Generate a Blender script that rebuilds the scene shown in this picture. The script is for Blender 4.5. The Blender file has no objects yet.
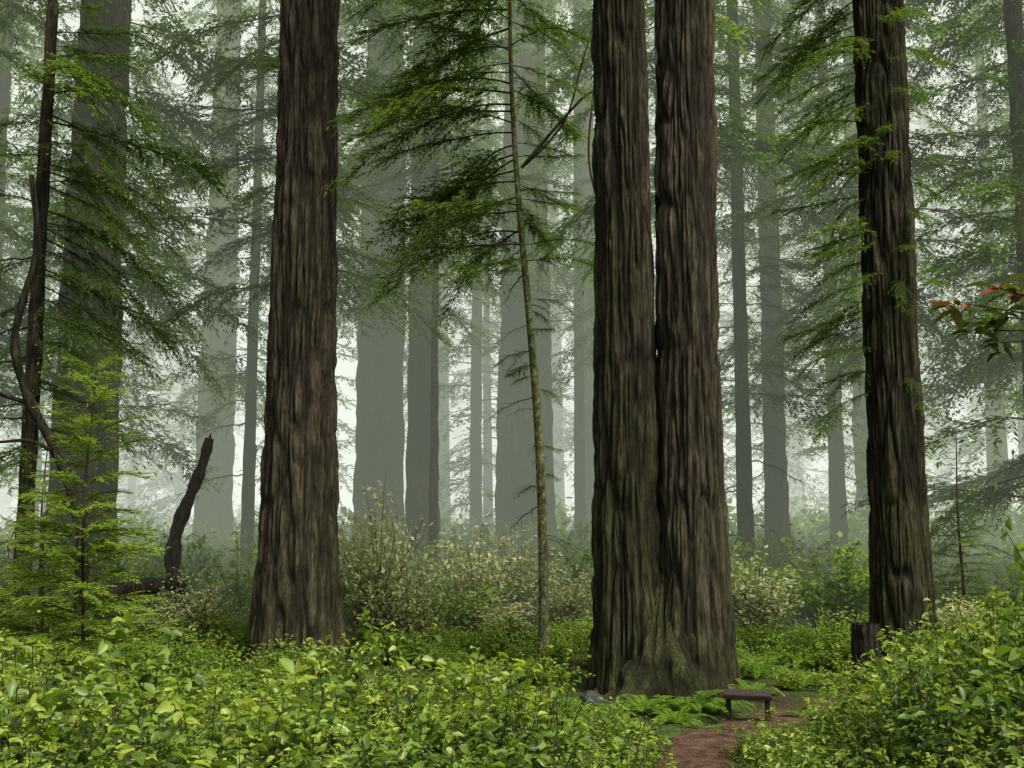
import bpy, bmesh, math, random
import numpy as np
from mathutils import Vector, Matrix, Euler
from mathutils import noise as mn
random.seed(11)
scene = bpy.context.scene
COL = scene.collection

# ------------------------------------------------------------------ helpers
def smooth(a, b, x):
    t = np.clip((x-a)/(b-a), 0, 1)
    return t*t*(3-2*t)
def ground_z(x, y):
    x = np.asarray(x, float); y = np.asarray(y, float)
    z = 0.85*(1-smooth(3.5, 13.0, y))
    z = z + 0.10*np.sin(x*0.45+1.3)*np.cos(y*0.33) + 0.05*np.sin(x*1.3+y*0.9)
    z = z + 0.35*smooth(6, 16, np.abs(x))*np.sin(y*0.12+x*0.05)
    return z
def gz(x, y): return float(ground_z(x, y))

class MB:
    def __init__(s):
        s.v=[]; s.n=0; s.f=[]; s.cnt=[]; s.m=[]; s.t=[]
    def add(s, V, F, mat=0, tint=0.5):
        V=np.asarray(V,float); F=np.asarray(F,int)
        s.v.append(V); s.f.append((F+s.n).ravel()); k=len(F)
        s.cnt.append(np.full(k, F.shape[1])); s.m.append(np.full(k, mat))
        s.t.append(np.full(k, tint) if np.isscalar(tint) else np.asarray(tint,float))
        s.n += len(V)
    def arrays(s):
        return (np.concatenate(s.v), np.concatenate(s.f), np.concatenate(s.cnt), np.concatenate(s.m), np.concatenate(s.t))
    def build(s, name, mats, smooth_sh=True, vattr=None):
        V,F,C,M,T = s.arrays()
        me=bpy.data.meshes.new(name)
        me.vertices.add(len(V)); me.vertices.foreach_set("co", V.astype(np.float32).ravel())
        me.loops.add(len(F)); me.loops.foreach_set("vertex_index", F.astype(np.int32))
        me.polygons.add(len(C))
        st=np.concatenate([[0],np.cumsum(C)[:-1]])
        me.polygons.foreach_set("loop_start", st.astype(np.int32))
        for mt in mats: me.materials.append(mt)
        me.update(calc_edges=True)
        me.polygons.foreach_set("material_index", M.astype(np.int32))
        me.polygons.foreach_set("use_smooth", np.full(len(C), smooth_sh))
        a=me.attributes.new("tint",'FLOAT','FACE'); a.data.foreach_set("value", T.astype(np.float32))
        if vattr is not None:
            a=me.attributes.new("furrow",'FLOAT','POINT'); a.data.foreach_set("value", vattr.astype(np.float32))
        me.update()
        return me
def obj(name, me, parent=None, mw=None):
    o=bpy.data.objects.new(name, me); COL.objects.link(o)
    if parent is not None: o.parent=parent
    if mw is not None: o.matrix_local=mw
    return o
def empty(name, loc=(0,0,0)):
    e=bpy.data.objects.new(name,None); e.empty_display_size=0.3; COL.objects.link(e); e.location=loc
    return e
def vnoise(u, v, seed, pu):
    lat=np.random.default_rng(seed).random((512,pu))
    iu=np.floor(u).astype(int); fu=u-iu; iv=np.floor(v).astype(int); fv=v-iv
    fu=fu*fu*(3-2*fu); fv=fv*fv*(3-2*fv)
    a=lat[iv%512, iu%pu]; b=lat[iv%512,(iu+1)%pu]; c=lat[(iv+1)%512, iu%pu]; d=lat[(iv+1)%512,(iu+1)%pu]
    return (a*(1-fu)+b*fu)*(1-fv)+(c*(1-fu)+d*fu)*fv
def norm(a): return a/(np.linalg.norm(a,axis=-1,keepdims=True)+1e-9)
def tube(mb, P, rad, seg=6, mat=0, tint=0.5):
    P=np.asarray(P,float); n=len(P); rad=np.broadcast_to(rad,(n,))
    T=norm(np.gradient(P,axis=0))
    ref=np.array([0.0,0,1.0]) if abs(T[:,2].mean())<0.8 else np.array([1.0,0,0])
    A=norm(np.cross(T,ref)); B=np.cross(T,A)
    th=np.linspace(0,2*math.pi,seg,endpoint=False)
    V=(P[:,None,:]+rad[:,None,None]*(np.cos(th)[None,:,None]*A[:,None,:]+np.sin(th)[None,:,None]*B[:,None,:])).reshape(-1,3)
    i=np.arange(n-1)[:,None]*seg; j=np.arange(seg)[None,:]; j2=(j+1)%seg
    mb.add(V,np.stack([i+j,i+j2,i+seg+j2,i+seg+j],-1).reshape(-1,4),mat,tint)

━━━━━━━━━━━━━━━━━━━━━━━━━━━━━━

## Task brief
Take the lines from the start of the material to the line with "COL = scene.collection", both included, and transcribe them exactly without the pictures.

## Solution to this task
Generate a Blender script that rebuilds the scene shown in this picture. The script is for Blender 4.5. The Blender file has no objects yet.
import bpy, bmesh, math, random
import numpy as np
from mathutils import Vector, Matrix, Euler
from mathutils import noise as mn
random.seed(11)
scene = bpy.context.scene
COL = scene.collection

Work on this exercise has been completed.